I am praying that by the time she reaches 18 and heads off to college she won’t be sick of me, or so embarrassed by me that she gently turns down my frequent (and oh yes, they will be frequent) requests to visit her in the city - whatever city that might be –  so that we can shop, eat, catch shows and watch films and eat sweeties. By then she may have a few male gay friends to help her with a lot of it. She does want to be an actress, after all.

knackered.com*

Posted on | April 2, 2012 | No Comments

* Knackered being a British term for very, very tired.

Today was Day 2 of my “oh-God-if-I-don’t-do-something-drastic-soon-I will-become-the-size-of-a-house” regime, one which entails lots of fruits and vegetables, lots less bread, more exercise, and missing Cadbury’s Mini Eggs like mad.

I got two jump starts last night. One was that Hubby took so long to prepare the requested salmon fillet and salad that I could only eat half of it. I don’t do well with large meals at 9 o’clock at night. The other was Betty Francis (formerly Betty Draper) on Mad Men. How laughable was all that padding, and the body double they had when she got out the bath? For those not familiar with the show, Betty has, in her words to her doctor, “put on a few pounds”. But far more than a few. Times that few by twenty and you’re just about there.

“For middle-aged women, it gets easier to gain weight and harder to lose it, Mrs Francis,” said the doc not-very-helpfully.

I felt for her, even if it is just prosthetics. I, like Betty, am sadly looking at all my lovely summer dresses and wondering just what it will take to get into them again. And if you’ve ever spent more than an hour in Tucson, Arizona in the summer you’ll know that dresses are a must. When the mercury hits 100+, the less fabric and the more air circulating, the better.

But back to my being knackered. Today I set my alarm for 5.30 am in order for me to have time to both walk The Mutt and get in a Zumba workout on my Wii before taking the kiddos to school. But the remote controls wouldn’t work. After spending half an hour pressing sync buttons and changing batteries, and wanting to run into the kids’ rooms and shake them and ask what the hell they did to the Wii yesterday (but restraining myself because they were still asleep), I jumped on my bike and huffed around the neighborhood. Huffed because I was in the huff and huffed because I was breathless, because my bike was curiously difficult to ride. That is, compared to yesterday’s bike ride. Yesterday I fairly glided along the paths. Today it felt like I was climbing a San Francisco street battling gale force winds.

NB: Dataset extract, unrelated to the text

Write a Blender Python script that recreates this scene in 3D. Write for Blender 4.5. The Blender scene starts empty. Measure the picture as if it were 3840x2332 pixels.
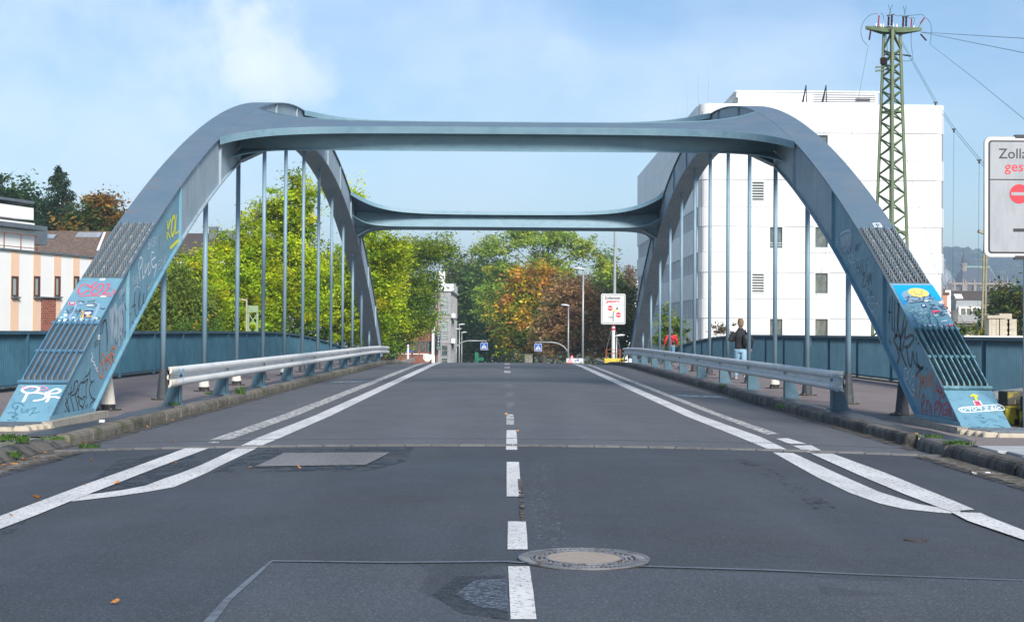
import bpy, bmesh, math, random
import numpy as np
from mathutils import Vector, Matrix
random.seed(7)
S = bpy.context.scene
COL = S.collection
V = Vector
# ------------------------------------------------------------------ camera
F, CX, CY = 5333.0, 1920.0, 1166.0          # focal length and centre in photo pixels (3840 wide)
EYE = V((0, 0, 1.45))
_d = V((-22, -79, -F)).normalized()
_u = V((.0066, 1, 0)); _u = (_u - _d * _u.dot(_d)).normalized()
_x = _d.cross(_u)
CAMROT = Matrix((_x, _d, _u))
cam = bpy.data.cameras.new('camera'); cam.lens = 50; cam.sensor_width = 36; cam.clip_start = .1; cam.clip_end = 9000
camo = bpy.data.objects.new('camera', cam); COL.objects.link(camo)
camo.matrix_world = Matrix.Translation(EYE) @ CAMROT.to_4x4()
S.camera = camo
# ------------------------------------------------------------------ light
SUN_EL, SUN_AZ = 34, 159                     # azimuth from +Y towards +X
w = bpy.data.worlds.new('World'); S.world = w; w.use_nodes = True
nt = w.node_tree; bg = nt.nodes['Background']
sky = nt.nodes.new('ShaderNodeTexSky'); sky.sky_type = 'NISHITA'; sky.sun_disc = False
sky.sun_elevation = math.radians(SUN_EL); sky.sun_rotation = math.radians(SUN_AZ)
sky.air_density = 1.0; sky.dust_density = .6; sky.ozone_density = 2.2
tc = nt.nodes.new('ShaderNodeTexCoord')
mp = nt.nodes.new('ShaderNodeMapping'); mp.inputs['Scale'].default_value = (1, 1, 2.2); mp.inputs['Location'].default_value = (.31, .1, .35)
nz = nt.nodes.new('ShaderNodeTexNoise'); nz.inputs['Scale'].default_value = 4.2; nz.inputs['Detail'].default_value = 7; nz.inputs['Roughness'].default_value = .52
rp = nt.nodes.new('ShaderNodeValToRGB'); rp.color_ramp.elements[0].position = .45; rp.color_ramp.elements[1].position = .72
rp.color_ramp.elements[0].color = (.03, .03, .03, 1); rp.color_ramp.elements[1].color = (.42, .42, .42, 1)
mx = nt.nodes.new('ShaderNodeMix'); mx.data_type = 'RGBA'
mx.inputs[7].default_value = (7.0, 7.8, 9.0, 1)
L = nt.links.new
L(tc.outputs['Generated'], mp.inputs['Vector']); L(mp.outputs[0], nz.inputs['Vector']); L(nz.outputs['Fac'], rp.inputs[0])
hs = nt.nodes.new('ShaderNodeHueSaturation'); hs.inputs['Saturation'].default_value = 1.14; L(sky.outputs[0], hs.inputs['Color'])
L(rp.outputs[0], mx.inputs[0]); L(hs.outputs[0], mx.inputs[6]); last = mx.outputs[2]
nc = nt.nodes.new('ShaderNodeTexNoise'); nc.inputs['Scale'].default_value = 16; nc.inputs['Detail'].default_value = 8; nc.inputs['Roughness'].default_value = .6; L(tc.outputs['Generated'], nc.inputs['Vector'])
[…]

Hubby thinks there’s a problem with one of the brakes. I am just sick of so many things needing fixed or not working properly. You have to laugh though, and in some senses it’s helping us be more active. Our TV/media stuff are still arranged for our old sofas, one of which faced the electronics. Now that we have our beautiful sectional (with which I am in big, big lust), that faces a slightly different direction, the remote doesn’t work unless you either hold it up high and slightly angled down, or stand up and walk towards it.

“It’s like the old days,” I said to Hubby tonight, “when you used to have to stand up and walk up to the telly to change channels.”

He wasn’t impressed. But at least it makes us move a bit more.